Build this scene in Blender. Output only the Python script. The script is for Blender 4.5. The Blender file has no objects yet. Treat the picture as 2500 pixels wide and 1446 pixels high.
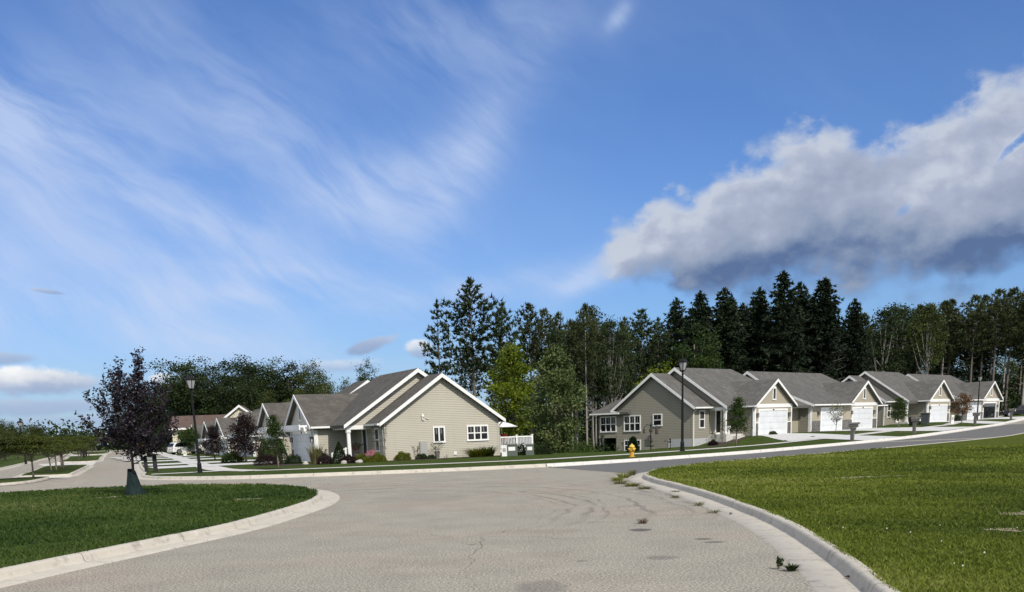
import bpy, bmesh, math, random
import numpy as np
from mathutils import Vector, Matrix
from mathutils.geometry import delaunay_2d_cdt
R = math.radians
scene = bpy.context.scene
COL = scene.collection
rng = np.random.default_rng(7)
random.seed(7)

# ------------------------------------------------------------------ helpers
def tag(o, label=None, cat=None, group=None, kind=None):
    if label: o['label'] = label
    if cat: o['category'] = cat
    if group: o['group'] = group
    if kind: o['kind'] = kind
    return o

def empty(name, loc=(0, 0, 0), rz=0, label=None, cat=None, group=None):
    o = bpy.data.objects.new(name, None); COL.objects.link(o)
    o.empty_display_size = .3
    o.location = loc; o.rotation_euler = (0, 0, rz)
    return tag(o, label, cat, group)

def kids(o): return [c for c in bpy.data.objects if c.parent == o]

def copy_tree(o, loc=None, rz=None, scale=None, parent=None):
    c = o.copy(); COL.objects.link(c)
    if parent is not None: c.parent = parent
    if loc is not None: c.location = loc
    if rz is not None: c.rotation_euler = (0, 0, rz)
    if scale is not None: c.scale = scale
    for ch in kids(o): copy_tree(ch, parent=c)
    return c

class MB:
    def __init__(s, M=None): s.v = []; s.f = []; s.M = M
    def add(s, vs, fs):
        b = len(s.v)
        for p in vs: s.v.append(s.M(p) if s.M else tuple(p))
        for f in fs: s.f.append([b + i for i in f])
    def box(s, x0, x1, y0, y1, z0, z1):
        s.add([(x0,y0,z0),(x1,y0,z0),(x1,y1,z0),(x0,y1,z0),(x0,y0,z1),(x1,y0,z1),(x1,y1,z1),(x0,y1,z1)],
              [(0,3,2,1),(4,5,6,7),(0,1,5,4),(1,2,6,5),(2,3,7,6),(3,0,4,7)])
    def prism(s, poly, fn, a, b):
        n = len(poly)
        s.add([fn(p, q, a) for p, q in poly] + [fn(p, q, b) for p, q in poly],
              [list(range(n)), list(range(2*n-1, n-1, -1))] + [(i, (i+1) % n, n+(i+1) % n, n+i) for i in range(n)])
    def tube(s, pts, rad, n=8, cap=True):
        pts = [Vector(p) for p in pts]; m = len(pts)
        if not hasattr(rad, '__len__'): rad = [rad]*m
        vs = []; ref = Vector((.31, .87, .12)).normalized()
        for i, p in enumerate(pts):
            t = (pts[min(i+1, m-1)] - pts[max(i-1, 0)]).normalized()
            if abs(t.dot(ref)) > .95: ref = Vector((.9, -.2, .3)).normalized()
            a = t.cross(ref).normalized(); b = t.cross(a)
            for k in range(n):
                an = 2*math.pi*k/n
                vs.append(p + (a*math.cos(an) + b*math.sin(an))*rad[i])
        fs = [(i*n+k, i*n+(k+1) % n, (i+1)*n+(k+1) % n, (i+1)*n+k) for i in range(m-1) for k in range(n)]
        if cap: fs += [list(range(n-1, -1, -1)), [(m-1)*n+k for k in range(n)]]
        s.add(vs, fs)
    def lathe(s, prof, n=16, c=(0, 0, 0), squash=(1, 1)):
        m = len(prof); vs = []
        for r, z in prof:
            for k in range(n):
                an = 2*math.pi*k/n
                vs.append((c[0]+r*math.cos(an)*squash[0], c[1]+r*math.sin(an)*squash[1], c[2]+z))
        fs = [(i*n+k, i*n+(k+1) % n, (i+1)*n+(k+1) % n, (i+1)*n+k) for i in range(m-1) for k in range(n)]
        fs += [list(range(n-1, -1, -1)), [(m-1)*n+k for k in range(n)]]
        s.add(vs, fs)
    def build(s, name, mat, parent=None, smooth=False, bevel=0, fix=True):
        me = bpy.data.meshes.new(name); me.from_pydata([tuple(p) for p in s.v], [], s.f)
        me.materials.append(mat)
        if fix:
            bm = bmesh.new(); bm.from_mesh(me); bmesh.ops.recalc_face_normals(bm, faces=bm.faces); bm.to_mesh(me); bm.free()
        if smooth:
            me.polygons.foreach_set('use_smooth', [True]*len(me.polygons))
        o = bpy.data.objects.new(name, me); COL.objects.link(o)
        if parent is not None: o.parent = parent
        if bevel:
            md = o.modifiers.new('bevel', 'BEVEL'); md.width = bevel; md.segments = 2; md.limit_method = 'ANGLE'
        return o

class Pieces(MB):
    """like MB, but every box or prism becomes an object of its own"""
    def __init__(s, M=None): super().__init__(M); s.parts = []
    def add(s, vs, fs): s.parts.append(([s.M(p) if s.M else tuple(p) for p in vs], fs)); s.v = s.parts
    def build(s, name, mat, parent=None, smooth=False, bevel=0, fix=True):
        for vs, fs in s.parts:
            m = MB(); m.add(vs, fs); o = m.build(name, mat, parent, smooth, bevel)
        return o

def np_mesh(name, V, F, mat, parent=None, tint=None, smooth=False, col=None):
    """V (n,3), F (m,3) or (m,4)"""
    V = np.asarray(V, np.float32); F = np.asarray(F, np.int32)
    me = bpy.data.meshes.new(name); k = F.shape[1]
    me.vertices.add(len(V)); me.vertices.foreach_set('co', V.ravel())
    me.loops.add(F.size); me.loops.foreach_set('vertex_index', F.ravel())
    me.polygons.add(len(F)); me.polygons.foreach_set('loop_start', np.arange(0, F.size, k, dtype=np.int32))
    me.polygons.foreach_set('loop_total', np.full(len(F), k, np.int32))
    if smooth: me.polygons.foreach_set('use_smooth', np.ones(len(F), bool))
    me.update(calc_edges=True)
    if tint is not None:
        a = me.attributes.new('tint', 'FLOAT', 'POINT'); a.data.foreach_set('value', np.asarray(tint, np.float32))
    me.materials.append(mat)
    o = bpy.data.objects.new(name, me); COL.objects.link(o)
    if parent is not None: o.parent = parent
    return o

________

INSTRUCTIONS TO FOLLOW:
Identify and copy the lines holding the word "scene".

ANSWER TO THIS EXERCISE:
Build this scene in Blender. Output only the Python script. The script is for Blender 4.5. The Blender file has no objects yet. Treat the picture as 2500 pixels wide and 1446 pixels high.
scene = bpy.context.scene
COL = scene.collection